Given records:
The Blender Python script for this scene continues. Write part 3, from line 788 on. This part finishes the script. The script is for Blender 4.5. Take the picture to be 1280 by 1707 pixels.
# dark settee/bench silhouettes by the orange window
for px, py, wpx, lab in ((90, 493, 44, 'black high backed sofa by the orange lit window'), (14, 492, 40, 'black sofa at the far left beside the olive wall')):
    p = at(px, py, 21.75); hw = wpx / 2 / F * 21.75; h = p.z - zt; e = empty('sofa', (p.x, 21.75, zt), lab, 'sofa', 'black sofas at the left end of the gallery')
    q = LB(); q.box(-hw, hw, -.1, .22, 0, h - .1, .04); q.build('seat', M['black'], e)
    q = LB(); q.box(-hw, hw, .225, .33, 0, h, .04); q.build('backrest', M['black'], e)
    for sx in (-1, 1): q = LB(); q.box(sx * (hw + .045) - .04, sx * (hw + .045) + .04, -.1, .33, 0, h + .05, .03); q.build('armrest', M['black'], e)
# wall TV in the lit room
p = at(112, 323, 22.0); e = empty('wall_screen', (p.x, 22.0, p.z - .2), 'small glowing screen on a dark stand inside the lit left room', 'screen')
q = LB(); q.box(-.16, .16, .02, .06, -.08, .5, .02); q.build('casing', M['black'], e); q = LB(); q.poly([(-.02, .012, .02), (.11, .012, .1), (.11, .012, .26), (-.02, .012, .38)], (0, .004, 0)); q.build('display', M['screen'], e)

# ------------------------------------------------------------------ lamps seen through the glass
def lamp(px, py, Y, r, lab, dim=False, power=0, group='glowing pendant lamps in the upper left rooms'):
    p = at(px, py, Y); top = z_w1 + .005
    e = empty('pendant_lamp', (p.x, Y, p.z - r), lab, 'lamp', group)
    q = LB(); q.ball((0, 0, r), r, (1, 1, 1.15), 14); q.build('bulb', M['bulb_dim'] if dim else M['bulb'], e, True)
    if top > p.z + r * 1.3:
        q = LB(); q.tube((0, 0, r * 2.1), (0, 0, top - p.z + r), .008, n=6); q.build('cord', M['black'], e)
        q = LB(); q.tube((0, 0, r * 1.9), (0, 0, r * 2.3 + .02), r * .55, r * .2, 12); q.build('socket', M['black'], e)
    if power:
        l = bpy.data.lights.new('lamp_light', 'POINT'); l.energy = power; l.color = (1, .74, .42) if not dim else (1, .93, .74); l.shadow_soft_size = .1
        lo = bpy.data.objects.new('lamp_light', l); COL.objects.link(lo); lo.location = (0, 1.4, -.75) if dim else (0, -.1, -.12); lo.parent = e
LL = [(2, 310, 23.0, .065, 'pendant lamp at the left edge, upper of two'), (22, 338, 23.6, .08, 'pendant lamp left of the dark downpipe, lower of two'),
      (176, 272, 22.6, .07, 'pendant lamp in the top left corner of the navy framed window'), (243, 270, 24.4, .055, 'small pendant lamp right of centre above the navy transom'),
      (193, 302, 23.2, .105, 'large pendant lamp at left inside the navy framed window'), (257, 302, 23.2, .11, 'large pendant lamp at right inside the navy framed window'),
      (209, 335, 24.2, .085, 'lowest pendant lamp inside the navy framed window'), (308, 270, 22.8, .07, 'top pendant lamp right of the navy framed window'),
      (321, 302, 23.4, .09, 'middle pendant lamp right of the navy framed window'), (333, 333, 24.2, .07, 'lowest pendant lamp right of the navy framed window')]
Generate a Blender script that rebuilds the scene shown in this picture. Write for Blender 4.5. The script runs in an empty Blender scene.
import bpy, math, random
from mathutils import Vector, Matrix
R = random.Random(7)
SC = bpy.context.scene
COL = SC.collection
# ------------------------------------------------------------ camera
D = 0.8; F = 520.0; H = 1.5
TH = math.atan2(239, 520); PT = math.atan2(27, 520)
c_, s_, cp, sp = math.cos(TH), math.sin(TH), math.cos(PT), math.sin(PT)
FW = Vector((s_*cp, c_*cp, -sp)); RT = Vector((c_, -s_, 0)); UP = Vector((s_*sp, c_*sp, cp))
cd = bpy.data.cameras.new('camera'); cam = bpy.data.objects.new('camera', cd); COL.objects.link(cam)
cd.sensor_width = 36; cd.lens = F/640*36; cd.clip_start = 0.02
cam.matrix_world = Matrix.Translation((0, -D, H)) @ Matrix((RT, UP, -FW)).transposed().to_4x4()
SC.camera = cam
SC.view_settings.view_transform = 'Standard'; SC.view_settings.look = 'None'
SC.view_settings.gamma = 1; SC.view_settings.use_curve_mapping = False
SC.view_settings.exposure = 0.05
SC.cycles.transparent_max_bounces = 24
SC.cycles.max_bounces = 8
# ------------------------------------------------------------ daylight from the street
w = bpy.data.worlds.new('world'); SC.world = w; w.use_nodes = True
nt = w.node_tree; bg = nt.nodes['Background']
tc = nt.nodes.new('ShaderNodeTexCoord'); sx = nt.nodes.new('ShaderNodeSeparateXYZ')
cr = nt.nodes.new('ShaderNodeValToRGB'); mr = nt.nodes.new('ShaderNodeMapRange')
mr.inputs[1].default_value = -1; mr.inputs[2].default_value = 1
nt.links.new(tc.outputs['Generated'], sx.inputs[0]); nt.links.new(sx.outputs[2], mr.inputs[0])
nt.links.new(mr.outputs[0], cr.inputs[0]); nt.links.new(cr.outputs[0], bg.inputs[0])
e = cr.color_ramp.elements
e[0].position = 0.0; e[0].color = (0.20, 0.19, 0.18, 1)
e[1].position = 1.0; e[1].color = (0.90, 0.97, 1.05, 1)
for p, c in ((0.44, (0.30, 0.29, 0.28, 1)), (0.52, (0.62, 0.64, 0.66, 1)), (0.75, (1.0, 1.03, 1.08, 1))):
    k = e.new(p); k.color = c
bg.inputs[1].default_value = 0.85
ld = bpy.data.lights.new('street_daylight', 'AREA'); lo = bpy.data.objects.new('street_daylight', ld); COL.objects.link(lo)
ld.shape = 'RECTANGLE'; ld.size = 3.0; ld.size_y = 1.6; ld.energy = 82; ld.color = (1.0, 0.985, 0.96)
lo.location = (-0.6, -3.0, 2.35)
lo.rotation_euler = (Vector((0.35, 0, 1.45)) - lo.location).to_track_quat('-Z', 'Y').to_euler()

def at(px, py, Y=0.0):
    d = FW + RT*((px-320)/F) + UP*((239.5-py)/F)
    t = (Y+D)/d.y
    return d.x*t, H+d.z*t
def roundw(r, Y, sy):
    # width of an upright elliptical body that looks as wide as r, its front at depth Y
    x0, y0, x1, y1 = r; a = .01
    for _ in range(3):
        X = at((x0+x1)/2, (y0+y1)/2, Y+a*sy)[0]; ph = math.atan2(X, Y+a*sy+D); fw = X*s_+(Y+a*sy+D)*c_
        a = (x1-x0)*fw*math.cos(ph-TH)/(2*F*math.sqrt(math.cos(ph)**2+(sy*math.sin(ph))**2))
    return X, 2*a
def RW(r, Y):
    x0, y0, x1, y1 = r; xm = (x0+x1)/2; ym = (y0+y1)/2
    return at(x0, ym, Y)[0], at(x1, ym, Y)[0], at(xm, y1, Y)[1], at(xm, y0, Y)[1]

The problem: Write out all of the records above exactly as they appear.

Solution to the problem:
The Blender Python script for this scene continues. Write part 3, from line 788 on. This part finishes the script. The script is for Blender 4.5. Take the picture to be 1280 by 1707 pixels.
# dark settee/bench silhouettes by the orange window
for px, py, wpx, lab in ((90, 493, 44, 'black high backed sofa by the orange lit window'), (14, 492, 40, 'black sofa at the far left beside the olive wall')):
    p = at(px, py, 21.75); hw = wpx / 2 / F * 21.75; h = p.z - zt; e = empty('sofa', (p.x, 21.75, zt), lab, 'sofa', 'black sofas at the left end of the gallery')
    q = LB(); q.box(-hw, hw, -.1, .22, 0, h - .1, .04); q.build('seat', M['black'], e)
    q = LB(); q.box(-hw, hw, .225, .33, 0, h, .04); q.build('backrest', M['black'], e)
    for sx in (-1, 1): q = LB(); q.box(sx * (hw + .045) - .04, sx * (hw + .045) + .04, -.1, .33, 0, h + .05, .03); q.build('armrest', M['black'], e)
# wall TV in the lit room
p = at(112, 323, 22.0); e = empty('wall_screen', (p.x, 22.0, p.z - .2), 'small glowing screen on a dark stand inside the lit left room', 'screen')
q = LB(); q.box(-.16, .16, .02, .06, -.08, .5, .02); q.build('casing', M['black'], e); q = LB(); q.poly([(-.02, .012, .02), (.11, .012, .1), (.11, .012, .26), (-.02, .012, .38)], (0, .004, 0)); q.build('display', M['screen'], e)

# ------------------------------------------------------------------ lamps seen through the glass
def lamp(px, py, Y, r, lab, dim=False, power=0, group='glowing pendant lamps in the upper left rooms'):
    p = at(px, py, Y); top = z_w1 + .005
    e = empty('pendant_lamp', (p.x, Y, p.z - r), lab, 'lamp', group)
    q = LB(); q.ball((0, 0, r), r, (1, 1, 1.15), 14); q.build('bulb', M['bulb_dim'] if dim else M['bulb'], e, True)
    if top > p.z + r * 1.3:
        q = LB(); q.tube((0, 0, r * 2.1), (0, 0, top - p.z + r), .008, n=6); q.build('cord', M['black'], e)
        q = LB(); q.tube((0, 0, r * 1.9), (0, 0, r * 2.3 + .02), r * .55, r * .2, 12); q.build('socket', M['black'], e)
    if power:
        l = bpy.data.lights.new('lamp_light', 'POINT'); l.energy = power; l.color = (1, .74, .42) if not dim else (1, .93, .74); l.shadow_soft_size = .1
        lo = bpy.data.objects.new('lamp_light', l); COL.objects.link(lo); lo.location = (0, 1.4, -.75) if dim else (0, -.1, -.12); lo.parent = e
LL = [(2, 310, 23.0, .065, 'pendant lamp at the left edge, upper of two'), (22, 338, 23.6, .08, 'pendant lamp left of the dark downpipe, lower of two'),
      (176, 272, 22.6, .07, 'pendant lamp in the top left corner of the navy framed window'), (243, 270, 24.4, .055, 'small pendant lamp right of centre above the navy transom'),
      (193, 302, 23.2, .105, 'large pendant lamp at left inside the navy framed window'), (257, 302, 23.2, .11, 'large pendant lamp at right inside the navy framed window'),
      (209, 335, 24.2, .085, 'lowest pendant lamp inside the navy framed window'), (308, 270, 22.8, .07, 'top pendant lamp right of the navy framed window'),
      (321, 302, 23.4, .09, 'middle pendant lamp right of the navy framed window'), (333, 333, 24.2, .07, 'lowest pendant lamp right of the navy framed window')]
Generate a Blender script that rebuilds the scene shown in this picture. Write for Blender 4.5. The script runs in an empty Blender scene.
import bpy, math, random
from mathutils import Vector, Matrix
R = random.Random(7)
SC = bpy.context.scene
COL = SC.collection
# ------------------------------------------------------------ camera
D = 0.8; F = 520.0; H = 1.5
TH = math.atan2(239, 520); PT = math.atan2(27, 520)
c_, s_, cp, sp = math.cos(TH), math.sin(TH), math.cos(PT), math.sin(PT)
FW = Vector((s_*cp, c_*cp, -sp)); RT = Vector((c_, -s_, 0)); UP = Vector((s_*sp, c_*sp, cp))
cd = bpy.data.cameras.new('camera'); cam = bpy.data.objects.new('camera', cd); COL.objects.link(cam)
cd.sensor_width = 36; cd.lens = F/640*36; cd.clip_start = 0.02
cam.matrix_world = Matrix.Translation((0, -D, H)) @ Matrix((RT, UP, -FW)).transposed().to_4x4()
SC.camera = cam
SC.view_settings.view_transform = 'Standard'; SC.view_settings.look = 'None'
SC.view_settings.gamma = 1; SC.view_settings.use_curve_mapping = False
SC.view_settings.exposure = 0.05
SC.cycles.transparent_max_bounces = 24
SC.cycles.max_bounces = 8
# ------------------------------------------------------------ daylight from the street
w = bpy.data.worlds.new('world'); SC.world = w; w.use_nodes = True
nt = w.node_tree; bg = nt.nodes['Background']
tc = nt.nodes.new('ShaderNodeTexCoord'); sx = nt.nodes.new('ShaderNodeSeparateXYZ')
cr = nt.nodes.new('ShaderNodeValToRGB'); mr = nt.nodes.new('ShaderNodeMapRange')
mr.inputs[1].default_value = -1; mr.inputs[2].default_value = 1
nt.links.new(tc.outputs['Generated'], sx.inputs[0]); nt.links.new(sx.outputs[2], mr.inputs[0])
nt.links.new(mr.outputs[0], cr.inputs[0]); nt.links.new(cr.outputs[0], bg.inputs[0])
e = cr.color_ramp.elements
e[0].position = 0.0; e[0].color = (0.20, 0.19, 0.18, 1)
e[1].position = 1.0; e[1].color = (0.90, 0.97, 1.05, 1)
for p, c in ((0.44, (0.30, 0.29, 0.28, 1)), (0.52, (0.62, 0.64, 0.66, 1)), (0.75, (1.0, 1.03, 1.08, 1))):
    k = e.new(p); k.color = c
bg.inputs[1].default_value = 0.85
ld = bpy.data.lights.new('street_daylight', 'AREA'); lo = bpy.data.objects.new('street_daylight', ld); COL.objects.link(lo)
ld.shape = 'RECTANGLE'; ld.size = 3.0; ld.size_y = 1.6; ld.energy = 82; ld.color = (1.0, 0.985, 0.96)
lo.location = (-0.6, -3.0, 2.35)
lo.rotation_euler = (Vector((0.35, 0, 1.45)) - lo.location).to_track_quat('-Z', 'Y').to_euler()

def at(px, py, Y=0.0):
    d = FW + RT*((px-320)/F) + UP*((239.5-py)/F)
    t = (Y+D)/d.y
    return d.x*t, H+d.z*t
def roundw(r, Y, sy):
    # width of an upright elliptical body that looks as wide as r, its front at depth Y
    x0, y0, x1, y1 = r; a = .01
    for _ in range(3):
        X = at((x0+x1)/2, (y0+y1)/2, Y+a*sy)[0]; ph = math.atan2(X, Y+a*sy+D); fw = X*s_+(Y+a*sy+D)*c_
        a = (x1-x0)*fw*math.cos(ph-TH)/(2*F*math.sqrt(math.cos(ph)**2+(sy*math.sin(ph))**2))
    return X, 2*a
def RW(r, Y):
    x0, y0, x1, y1 = r; xm = (x0+x1)/2; ym = (y0+y1)/2
    return at(x0, ym, Y)[0], at(x1, ym, Y)[0], at(xm, y1, Y)[1], at(xm, y0, Y)[1]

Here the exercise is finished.